The runoff water from the 27,000–square-mile watershed of the Sierra Neveda must squeeze by Sacramento on its way to the sea, and only packed earth levees built over 100 years ago protect the city against flooding.  The Yolo Bypass spillway, the site of the Davis climate action, allows an excess flow of up to 500,000 cubic feet per second from the flood-prone Sacramento River to be diverted when necessary, significantly lowering the risk of downstream damage.

Over the last year, heat waves, flooding, drought and other extreme weather events have helped raise awareness of climate change around the world. From torrential rains in Central America, to terrible drought in the United States and Russia, to devastating flooding in much of Asia, millions of people are already feeling the effects of the climate crisis.

Author Bill McKibben, the co-founder of 350.org who spoke at UC Davis recently, wrote The End of Nature, the first book about global warming for a general audience in 1989. Even then, he contends, we knew enough to stop adding more carbon dioxide to the atmosphere, but instead, we increased emissions.

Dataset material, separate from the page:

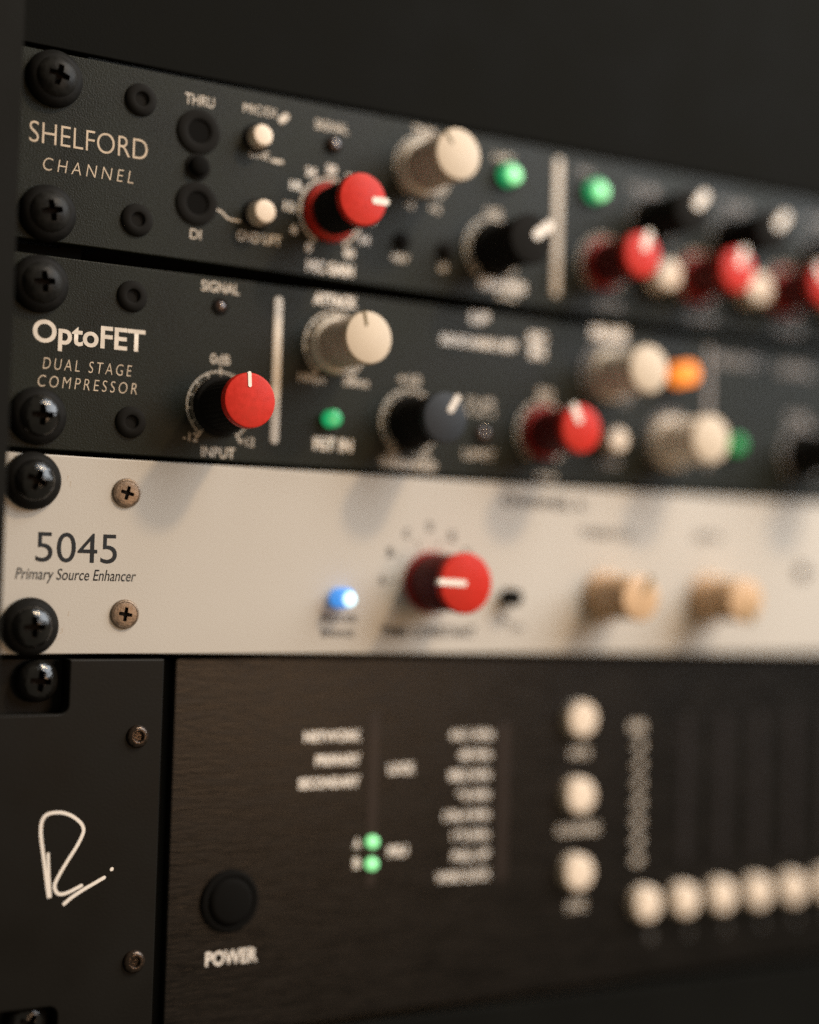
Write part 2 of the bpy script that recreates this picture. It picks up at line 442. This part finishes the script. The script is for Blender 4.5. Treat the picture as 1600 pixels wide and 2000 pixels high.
text(u1, "MIC/DI", 50.5, 128.7, 8.3, 2.1)
flat("legend_mark", stroke([(56.3, 127.4), (57.4, 128.4)], 1.7, -.035), M['white'], u1)
text(u1, "LINE", 50.9, 118.2, 5.0, 1.9)
flat("legend_mark", stroke([(54.3, 117.3), (56.7, 117.3)], .8, -.035), M['white'], u1)
text(u1, "GND LIFT", 51.4, 98.3, 11.4, 2.3, bold=.01)
text(u1, "SIGNAL", 69.7, 128.1, 8.9, 2.2, bold=.01)
led(u1, 70.1, 123.6, 1.4, M['led_off'])
# mic gain
knob(u1, 70.0, 107.0, 6.2, 17, 'red', 88, wptr=1.7, lptr=.5)
dial(u1, 70.0, 107.0, 8.2, .8, 11, 150, double=False, w=.55)
for i, s in enumerate(("0", "6", "12", "18", "24", "30", "36", "42", "48", "54", "60")):
    a = math.radians(-150 + 30 * i)
    text(u1, s, 70.0 + 11.0 * math.sin(a), 107.0 + 10.6 * math.cos(a), 1.1 * len(s) + .6, 2.0, bold=.04, material=M['bright'])
text(u1, "MIC GAIN", 70.4, 93.5, 12.7, 2.6, bold=.045, material=M["bright"])
# trim
knob(u1, 95.7, 121.8, 6.3, 17, 'cream', -38, wptr=.75, lptr=.5)
dial(u1, 95.7, 121.8, 8.2, 1.0, 13, 145, w=.34)
text(u1, "TRIM", 95.6, 131.3, 6.5, 1.9, bold=.02); text(u1, "-6     +6", 96.0, 112.3, 10.0, 1.9, bold=.02)
for x, z, s, w in ((90.1, 102.6, "48V", 5.2), (102.7, 101.8, "Ø", 2.2)):
    button(u1, x, z, 1.5, 2.2, M['matt_black'], label="small black push button")
    text(u1, s, x - .4, z - 4.1, w, 1.9, bold=.02)
button(u1, 120.6, 123.9, 2.7, 3.0, M['green_led'], core=M['green_core'], label="lit green button left of the white line")
text(u1, "HPF", 119.8, 128.4, 6.0, 1.8, bold=.01)
knob(u1, 117.8, 104.2, 6.4, 17, 'black', 52, wptr=2.5, lptr=.72)
dial(u1, 117.0, 104.0, 8.3, 1.3, 13, 145, w=.42)
text(u1, "160", 117.0, 113.8, 4.5, 1.9, bold=.02)
text(u1, "HIGH PASS", 120.4, 95.2, 14.0, 2.4, bold=.06, material=M["bright"]); text(u1, "Hz", 122.0, 92.6, 6.0, 1.6, bold=.02)
def divider(u, x, z0, z1, w, material=None): return link("divider_line", prism(rrect(x - w / 2, x + w / 2, z0, z1, w * .45), -.22, .2, .08), material or M['white'], u)
divider(u1, 137.15, 94.4, 131.2, 2.3)
button(u1, 148.5, 123.9, 2.8, 3.0, M['green_led'], core=M['green_core'], label="lit green button right of the white line")
text(u1, "IN", 146.0, 128.9, 4.0, 2.0, bold=.01, material=M['dimwhite'])
for i, x in enumerate((152.6, 185.4, 218.2, 251.0)):
    knob(u1, x, 104.6, 5.9, 17, 'allred' if i else 'allred', (18, 18, -30, 10)[i], wptr=2.4, lptr=.6)
    dial(u1, x, 104.6, 8.0, 1.0, 11, 145, w=.3)
    text(u1, ("35 Hz", "LMF", "HMF", "kHz")[i], x + 2.4, 93.9, (8.6, 9.5, 9.5, 9)[i], 2.0, material=M['dimwhite'], bold=.02)
    knob(u1, x + (16.6, 12.6, 14, 14)[i], (118.8, 117.4, 116, 116)[i], 5.8, 17, 'black', (42, 45, 40, 10)[i], wptr=3.0, lptr=.6)
    dial(u1, x + (16.6, 12.6, 14, 14)[i], (118.8, 117.4, 116, 116)[i], 7.8, .9, 11, 140, w=.25, material=M['dimwhite'])
    text(u1, ("15 dB", "15 dB", "15 dB", "15 dB")[i], x + 13.4, 127.2, 9, 2.2, material=M['dimwhite'], bold=.02)
    button(u1, x + 17.8, 103.4, 4.1, 6.5, M['button'], label="cream button right of a red knob")

# ================================================================== UNIT 2
u2 = thing("audio_processor", "grey-green rack unit marked OptoFET dual stage compressor, second from top", "audio unit", group="rack mounted audio units")
link("front_panel", prism(rrect(-8.6, X1, 45.1, 87.7, .6), 0, 3.2, .25), M['green_grey'], u2, angle=20)
link("chassis", boxes([(14, 452, 3.2, 260, 46, 86.5)]), M['chassis'], u2, smooth=False)
text(u2, "OptoFET", 11.2, 71.0, 25.8, 4.75, bold=.022)
text(u2, "DUAL STAGE", 11.0, 64.0, 20.4, 2.6, spacing=1.42, italic=.15, bold=-.010, material=M["tan"])
text(u2, "COMPRESSOR", 11.2, 60.05, 22.7, 2.6, spacing=1.42, italic=.15, bold=-.010, material=M["tan"])
for x, z in ((20.65, 80.9), (21.3, 52.4)): socket_screw(u2, x, z)
text(u2, "SIGNAL", 42.0, 85.45, 9.5, 2.4, bold=.01)
led(u2, 42.1, 81.0, 1.2, M['led_off'], h=.4)
text(u2, "0dB", 42.6, 68.7, 4.9, 2.3)
text(u2, "-12", 35.8, 50.1, 3.6, 2.0); text(u2, "+12", 49.8, 49.9, 4.1, 2.0); text(u2, "INPUT", 42.8, 46.95, 8.4, 2.4, bold=.005)
knob(u2, 43.0, 57.7, 6.25, 17, 'redblack', -4, wptr=.85, lptr=.46)
dial(u2, 42.75, 57.7, 8.05, 1.1, 13, 145, long=(0, 6, 12), w=.27)
divider(u2, 56.95, 49.9, 85.0, 2.25)
knob(u2, 72.6, 74.8, 6.15, 17, 'cream', -14, wptr=.72, lptr=.5)
dial(u2, 72.3, 74.7, 8.2, 1.35, 13, 145, long=(0, 12), w=.42)
text(u2, "ATTACK", 72.1, 85.75, 11.8, 2.5, bold=.045, material=M["bright"])
text(u2, "100µs", 66.4, 66.4, 7.2, 2.0, bold=.015); text(u2, "30ms", 78.4, 66.5, 6.9, 2.0, bold=.015)
button(u2, 71.5, 56.9, 2.1, 3.0, M['green_led'], rim=False, label="lit green button above FET IN")
text(u2, "FET IN", 72.6, 50.8, 10.4, 2.8, bold=.04, material=M["bright"])
knob(u2, 94.1, 57.7, 6.1, 17, 'slate', 32, wptr=1.5, lptr=.62)
dial(u2, 93.8, 57.6, 8.2, 1.3, 13, 145, w=.42)
text(u2, "THRESHOLD", 93.7, 47.2, 16.5, 2.0, bold=.035); text(u2, "-20     +20", 93.4, 49.5, 13.2, 1.7, bold=.01)
text(u2, "+10", 93.4, 68.3, 6.4, 2.2, bold=.02)
text(u2, "10 dB", 114.6, 64.5, 8.2, 1.7, bold=.01); text(u2, "1.5:1", 114.6, 62.0, 8.2, 1.7, bold=.01); text(u2, "LIMIT", 114.7, 51.0, 9.6, 2.2, bold=.01)
led(u2, 115.2, 56.2, 1.6, M['led_off'])
text(u2, "LF", 113.6, 86.0, 5.6, 2.4, bold=.08, material=M["bright"])
text(u2, "SIDECHAIN HPF", 113.7, 79.6, 23.0, 2.1, bold=.05, material=M["bright"])
text(u2, "S/C", 131.7, 82.5, 5.6, 2.4, bold=.07, material=M["bright"]); text(u2, "IN", 131.8, 78.9, 4.6, 2.4, bold=.07, material=M["bright"])
knob(u2, 134.4, 57.9, 6.1, 17, 'allred', -25, wptr=2.0, lptr=.6)
dial(u2, 134.2, 57.9, 8.2, 1.4, 13, 145, w=.42)
text(u2, "50", 134.6, 68.2, 4.8, 2.4, bold=.02); text(u2, "ms", 135.6, 46.9, 6.0, 1.9, bold=.01)
button(u2, 155.5, 57.3, 3.1, 5.0, M['button'], label="small cream button beside the red knob")
text(u2, "FAST", 156.6, 51.2, 7.0, 1.9, bold=.01, material=M['dimwhite'])
knob(u2, 155.6, 75.0, 6.2, 17, 'creambody', None)
dial(u2, 155.6, 75.0, 9.3, 1.3, 13, 145, w=.42, material=M['dimwhite'])
text(u2, "RELEASE", 155.0, 86.2, 11.8, 2.7, bold=.06, material=M["bright"])
button(u2, 178.4, 77.1, 3.1, 6.5, M['orange_led'], label="lit orange button")
knob(u2, 177.0, 58.2, 6.4, 17, 'creambody', None)
dial(u2, 177.0, 58.2, 8.6, 1.2, 13, 145, w=.3, material=M['dimwhite'])
button(u2, 199.6, 59.2, 2.4, 3.0, M['green_dim'], label="dim green button behind the cream knob")
divider(u2, 190.3, 51.8, 86.2, 1.5, M['dimwhite'])
text(u2, "BLEND", 201.3, 83.0, 16.0, 3.0, bold=.01, material=M['dimwhite']); text(u2, "LEVEL", 223.3, 82.6, 14.0, 3.0, bold=.01, material=M['dimwhite'])
text(u2, "0dB", 224.3, 68.6, 8.0, 2.4, bold=.01, material=M['dimwhite'])
knob(u2, 227.5, 58.0, 6.2, 17, 'black', 10)
dial(u2, 227.0, 58.0, 9.0, 1.4, 13, 145, w=.42, material=M['dimwhite'])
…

“We just celebrated Earth Day. May 5 is more like Broken Earth Day, a worldwide witness to the destruction global warming is already causing,” said McKibben. “People everywhere are saying the same thing: our tragedy is not some isolated trauma, it's part of a pattern. It's time for the fossil fuel industry to take responsibility for the damage its carbon is causing, by cleaning up its act before this spreads any more widely."